A Web browser bows out …

Feb. 1 marks the end of Netscape Navigator, the first commercial browser, 13 years after it sparked the dotcom boom.

The computer program will still work. Retro romantics can even download a copy. But AOL, which has looked after the historic browser during its slow skid to a halt, will no longer support it and will stop releasing technical or security updates.

Nescape trotted out in 1994 – a time when modems squealed and the consumer Internet was little more than an electronic postal service. While not the first browser, Netscape is seen by many Web historians as the evangelist that the Internet needed. Mosaic had made some inroads among researchers. But Netscape turned everyday computers into portals. Suddenly, the World Wide Web was within easy reach.

Thus began the dotcom age, and the gold rush that swept through Silicon Valley and Wall Street in the late 1990s. Nine months after its launch, Netscape had $20 million in sales and a market value of $2 billion.
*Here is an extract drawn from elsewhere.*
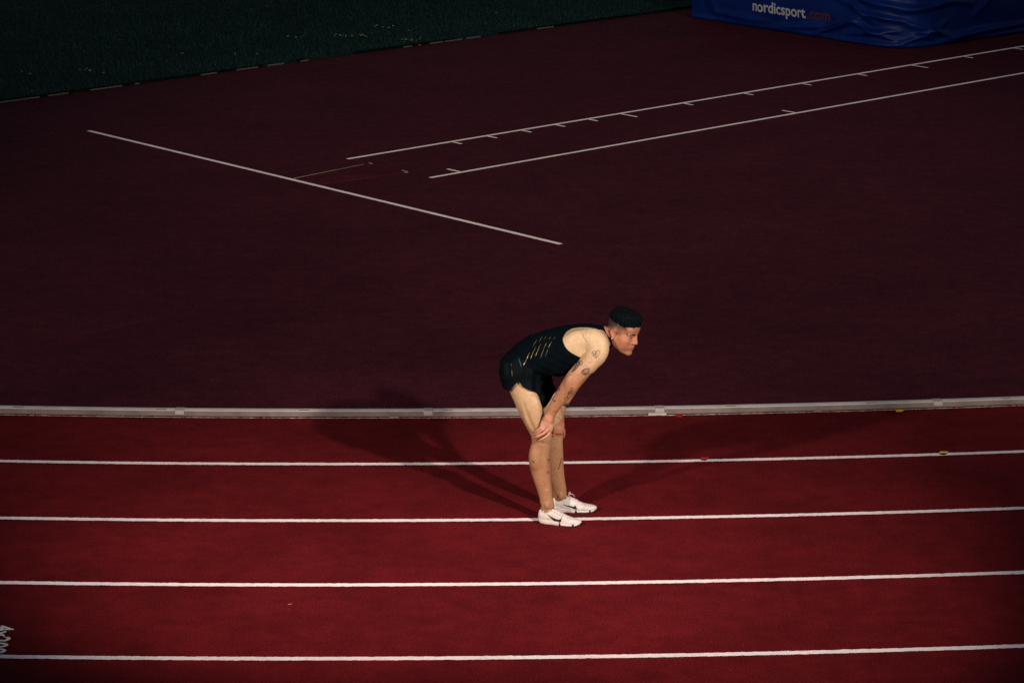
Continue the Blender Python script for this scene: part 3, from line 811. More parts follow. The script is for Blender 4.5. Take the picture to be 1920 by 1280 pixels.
for arm in (near_arm, far_arm):
    dm, tp = near_skin(arm)
    w = sstep(tp, .14, .62) * (1 - sstep(dm, .004, .012)) * (Vv < 800) * (Vv > 640)
    if arm is near_arm: w = w * (P[:, 1] < 17.492)
    else: w = w * ((P[:, 1] > 17.70) & (U > 1030) & ((U > 1046) | (Vv > 765)))
    tone = tone + (tan_c - tone) * w[:, None]
def paint_chain(px, r, colr, strength=1.):
    global tone
    S = catmull([pt(*p) for p in px], 5); d = np.full(nv, 9.)
    for s in S: d = np.minimum(d, np.linalg.norm(P - s, axis=1))
    w = (1 - sstep(d, r, r * 1.35)) * strength
    tone = tone + (np.array(colr) - tone) * w[:, None]
HANDC = (.42, .19, .125)
for pts, r in fing: paint_chain(pts, r * 1.12, HANDC)
paint_chain([(1030, 780, 17.462), (1026.5, 792, 17.462), (1024.5, 802, 17.462)], .022, HANDC)
paint_chain([(1020, 797, 17.462), (1025, 801, 17.460), (1029.5, 806, 17.462)], .013, HANDC)
paint_chain([(1048, 784, 17.785), (1048, 793, 17.755), (1047.5, 802, 17.730), (1046.5, 810, 17.722)], .030, (.34, .125, .07))
paint_chain([(1044, 792, 17.75), (1038.5, 802, 17.718), (1036, 810, 17.712), (1037.5, 816, 17.715)], .013, (.36, .14, .08))
for i in range(4): paint_chain([(1051, 803 - i * 2, 17.728 + i * .014), (1057.5, 811 - i * 2, 17.745 + i * .014), (1056, 819 - i * 2, 17.765 + i * .014), (1050, 824 - i * 2, 17.79 + i * .014)], .011, (.34, .125, .07))
hl = (P - HC) @ HR / HS                       # head-local coordinates
ish = (np.linalg.norm(hl - np.array([.01, 0, 0]), axis=1) < .15) & (hl[:, 2] > -.135)
hw = ish * sstep(hl[:, 2] * .6 + hl[:, 0] * .8, -.085, -.055)
tone = tone + (face_c - tone) * hw[:, None]
def hpaint(c, r, colr, strength=1., soft=.5):
    global tone
    d = np.sqrt((((hl - np.array(c)) / np.array(r)) ** 2).sum(1)); w = (1 - sstep(d, 1 - soft, 1)) * strength * ish
    tone = tone + (np.array(colr) - tone) * w[:, None]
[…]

But Netscape's dominance among browsers was short-lived. In 1995, Microsoft released Internet Explorer, which came bundled with each copy of Windows. Explorer blasted from 0 to 60 percent market share in just four years – and hit 95 percent by 2002. Despite tweaks, Netscape could never keep up and has been running on empty ever since. (See chart, right.)

Netscape's story now becomes part of digital lore. Before its release there had been rumors that companies would launch their own Internets, parallel networks that were similar but independent, like incompatible operating systems. People flocked to Netscape, and unwittingly solidified its vision of a single, global network. In Netscape's wake, AOL suggests users switch to its free, open-source successor, Firefox, which is now making small gains.
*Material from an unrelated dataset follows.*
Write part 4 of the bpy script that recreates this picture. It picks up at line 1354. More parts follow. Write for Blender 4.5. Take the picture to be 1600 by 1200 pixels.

...as a data boom rumbles on

Ever since Netscape triggered mainstream web adoption in 1994, the Internet has continued to swell. It took a decade after the browser's launch to reach 50 million domain names – and nearly 50 million new sites went online in 2007 alone, according to Netcraft, an Internet service company in Britain.

Rising consumption of Web video, and more file-sharing, will nearly double worldwide Internet traffic every two years, predicts Cisco Systems, in San Jose, Calif. By 2011, global traffic will reach 7.8 million terabytes per month. (That's the equivalent of 2 trillion songs or more than 8 trillion novels every 30 days.)